▸ **Written exercise**
Retype the whole listing verbatim and keep the pictures out of it.
[Begin Data block]
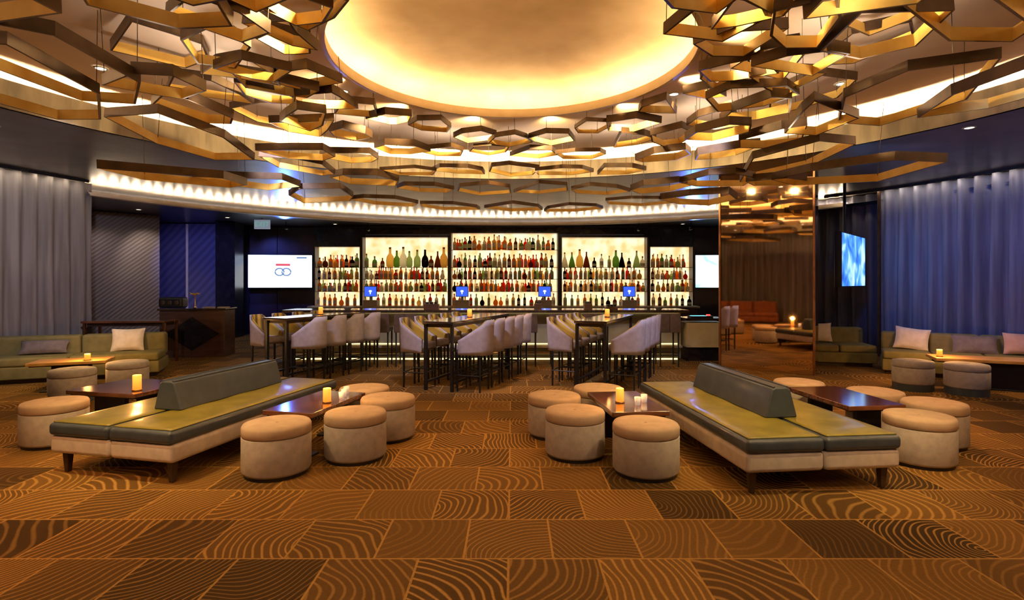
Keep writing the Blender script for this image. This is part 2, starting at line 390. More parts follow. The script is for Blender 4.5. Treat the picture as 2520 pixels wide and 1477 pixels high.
o = b.build('cove_light_strip', 'led_cove'); tag(o, 'hidden warm light strip running round the coffer edge above the ribbed lip', 'light strip')
b = MB(); b.lathe([(RD, 3.875), (RD + .045, 3.875), (RD + .045, 3.985), (RD, 3.985), (RD, 3.875)], (*CD, 0), 96, cap=False)
struct(b.build('trim_2', 'lip_paint', smooth=True), 'round dome lip')
b = MB(); prof = [(RD + .045, 3.93), (RD + .32, 3.93), (RD + .32, 4.12)] + [((RD + .32) * math.cos(t * PI / 2 / 9), 4.12 + .26 * math.sin(t * PI / 2 / 9)) for t in range(1, 10)]
b.lathe(prof, (*CD, 0), 96, cap=False); struct(b.build('ceiling_dome', 'dome_plaster', smooth=True), 'mottled gold dome recess')
b = MB(); annulus(b, CD, RD + .10, CD, RD + .20, 3.955, 3.955, 96); annulus(b, CD, RD + .20, CD, RD + .20, 3.955, 3.99, 96)
o = b.build('dome_light_strip', 'led_warm'); tag(o, 'bright warm light strip glowing round the inside of the dome', 'light strip')

# outer cove: stepped lip, dark soffit outside it
A0, A1 = RAD(33), RAD(158.6)
b = MB()
b.lathe([(RO, 3.33), (RO - .02, 3.335), (RO - .02, 3.365), (RO + .02, 3.37), (RO + .02, 3.40), (RO + .05, 3.405), (RO + .05, 3.435), (RO + .10, 3.435), (RO + .10, 3.33), (RO, 3.33)], (*CO, 0), 90, cap=False, a0=A0, a1=A1)
struct(b.build('trim_3', 'lip_paint'), 'stepped pale lip of the outer cove')
b = MB(); n = 72; vs = []; vo = []
XW, YB = 12.0, 17.75
for i in range(n + 1):
    a = RAD(10) + RAD(160) * i / n; x, y = pol(CO, RO + .05, a); vs.append((x, y, 3.35))
    dx, dy = math.cos(a), math.sin(a); t = min((XW / abs(dx)) if abs(dx) > 1e-6 else 1e9, (YB - CO[1]) / dy); vo.append((CO[0] + dx * t, CO[1] + dy * t, 3.35))
b.add(vs + vo, [(i, i + 1, n + 2 + i, n + 1 + i) for i in range(n)]); b.add([(x, y, 3.39) for x, y, z in vs + vo], [(i, i + 1, n + 2 + i, n + 1 + i) for i in range(n)])
annulus(b, CO, 9.95, CO, 9.95, 3.39, 3.62)
struct(b.build('ceiling_soffit', 'soffit'), 'dark lower ceiling above the bar')
# scalloped strip in the cove: many small lamps on one rail
def strip_of_lamps(name, m, label, c, R, z, a0, a1, n, d):
    t = thing(name, label, 'light strip', (c[0], c[1], z)); first = None
    b = MB(); b.lathe([(R + .03, .012), (R + .045, .012), (R + .045, .02), (R + .03, .02), (R + .03, .012)], n=40, cap=False, a0=a0, a1=a1); b.build('rail', 'white_metal', t)
    for i in range(n):
        a = a0 + (a1 - a0) * (i + .5) / n; x, y = pol((0, 0), R, a)
        if first is None:
            b = MB(); b.box((0, 0, 0), d); first = b.build('lamp', m, t); o = first
        else: o = first.copy(); COL.objects.link(o)
        o.location = (x, y, 0); o.rotation_euler[2] = a
    return t
strip_of_lamps('cove_lamp_strip', 'led_white', 'row of small warm lamps hidden behind the stepped cove lip', CO, RO + .17, 3.42, A0, A1, 90, (.05, .10, .03))
strip_of_lamps('curtain_lamp_strip', 'led_curtain', 'row of small warm lamps washing the top of the left curtain', CO, RO - .13, 3.575, RAD(160), RAD(206), 44, (.035, .07, .014))
strip_of_lamps('curtain_lamp_strip', 'led_curtain', 'row of small warm lamps washing the tops of the right curtains', CO, RO - .13, 3.575, RAD(-26), RAD(34), 60, (.035, .07, .014))

b = MB()
for s_, e_ in ((RAD(159.5), RAD(214)), (RAD(-26), RAD(35))):
    b.lathe([(RO - .23, 3.545), (RO - .21, 3.545), (RO - .21, 3.6), (RO - .23, 3.6), (RO - .23, 3.545)], (*CO, 0), 60, cap=False, a0=s_, a1=e_)
struct(b.build('trim_5', 'black_lacquer'), 'thin dark pelmet added to hide the curtain lamps')  # pelmet is an addition that screens the lamps from the room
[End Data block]
▸ **Solved exercise**
Keep writing the Blender script for this image. This is part 2, starting at line 390. More parts follow. The script is for Blender 4.5. Treat the picture as 2520 pixels wide and 1477 pixels high.
o = b.build('cove_light_strip', 'led_cove'); tag(o, 'hidden warm light strip running round the coffer edge above the ribbed lip', 'light strip')
b = MB(); b.lathe([(RD, 3.875), (RD + .045, 3.875), (RD + .045, 3.985), (RD, 3.985), (RD, 3.875)], (*CD, 0), 96, cap=False)
struct(b.build('trim_2', 'lip_paint', smooth=True), 'round dome lip')
b = MB(); prof = [(RD + .045, 3.93), (RD + .32, 3.93), (RD + .32, 4.12)] + [((RD + .32) * math.cos(t * PI / 2 / 9), 4.12 + .26 * math.sin(t * PI / 2 / 9)) for t in range(1, 10)]
b.lathe(prof, (*CD, 0), 96, cap=False); struct(b.build('ceiling_dome', 'dome_plaster', smooth=True), 'mottled gold dome recess')
b = MB(); annulus(b, CD, RD + .10, CD, RD + .20, 3.955, 3.955, 96); annulus(b, CD, RD + .20, CD, RD + .20, 3.955, 3.99, 96)
o = b.build('dome_light_strip', 'led_warm'); tag(o, 'bright warm light strip glowing round the inside of the dome', 'light strip')

# outer cove: stepped lip, dark soffit outside it
A0, A1 = RAD(33), RAD(158.6)
b = MB()
b.lathe([(RO, 3.33), (RO - .02, 3.335), (RO - .02, 3.365), (RO + .02, 3.37), (RO + .02, 3.40), (RO + .05, 3.405), (RO + .05, 3.435), (RO + .10, 3.435), (RO + .10, 3.33), (RO, 3.33)], (*CO, 0), 90, cap=False, a0=A0, a1=A1)
struct(b.build('trim_3', 'lip_paint'), 'stepped pale lip of the outer cove')
b = MB(); n = 72; vs = []; vo = []
XW, YB = 12.0, 17.75
for i in range(n + 1):
    a = RAD(10) + RAD(160) * i / n; x, y = pol(CO, RO + .05, a); vs.append((x, y, 3.35))
    dx, dy = math.cos(a), math.sin(a); t = min((XW / abs(dx)) if abs(dx) > 1e-6 else 1e9, (YB - CO[1]) / dy); vo.append((CO[0] + dx * t, CO[1] + dy * t, 3.35))
b.add(vs + vo, [(i, i + 1, n + 2 + i, n + 1 + i) for i in range(n)]); b.add([(x, y, 3.39) for x, y, z in vs + vo], [(i, i + 1, n + 2 + i, n + 1 + i) for i in range(n)])
annulus(b, CO, 9.95, CO, 9.95, 3.39, 3.62)
struct(b.build('ceiling_soffit', 'soffit'), 'dark lower ceiling above the bar')
# scalloped strip in the cove: many small lamps on one rail
def strip_of_lamps(name, m, label, c, R, z, a0, a1, n, d):
    t = thing(name, label, 'light strip', (c[0], c[1], z)); first = None
    b = MB(); b.lathe([(R + .03, .012), (R + .045, .012), (R + .045, .02), (R + .03, .02), (R + .03, .012)], n=40, cap=False, a0=a0, a1=a1); b.build('rail', 'white_metal', t)
    for i in range(n):
        a = a0 + (a1 - a0) * (i + .5) / n; x, y = pol((0, 0), R, a)
        if first is None:
            b = MB(); b.box((0, 0, 0), d); first = b.build('lamp', m, t); o = first
        else: o = first.copy(); COL.objects.link(o)
        o.location = (x, y, 0); o.rotation_euler[2] = a
    return t
strip_of_lamps('cove_lamp_strip', 'led_white', 'row of small warm lamps hidden behind the stepped cove lip', CO, RO + .17, 3.42, A0, A1, 90, (.05, .10, .03))
strip_of_lamps('curtain_lamp_strip', 'led_curtain', 'row of small warm lamps washing the top of the left curtain', CO, RO - .13, 3.575, RAD(160), RAD(206), 44, (.035, .07, .014))
strip_of_lamps('curtain_lamp_strip', 'led_curtain', 'row of small warm lamps washing the tops of the right curtains', CO, RO - .13, 3.575, RAD(-26), RAD(34), 60, (.035, .07, .014))

b = MB()
for s_, e_ in ((RAD(159.5), RAD(214)), (RAD(-26), RAD(35))):
    b.lathe([(RO - .23, 3.545), (RO - .21, 3.545), (RO - .21, 3.6), (RO - .23, 3.6), (RO - .23, 3.545)], (*CO, 0), 60, cap=False, a0=s_, a1=e_)
struct(b.build('trim_5', 'black_lacquer'), 'thin dark pelmet added to hide the curtain lamps')  # pelmet is an addition that screens the lamps from the room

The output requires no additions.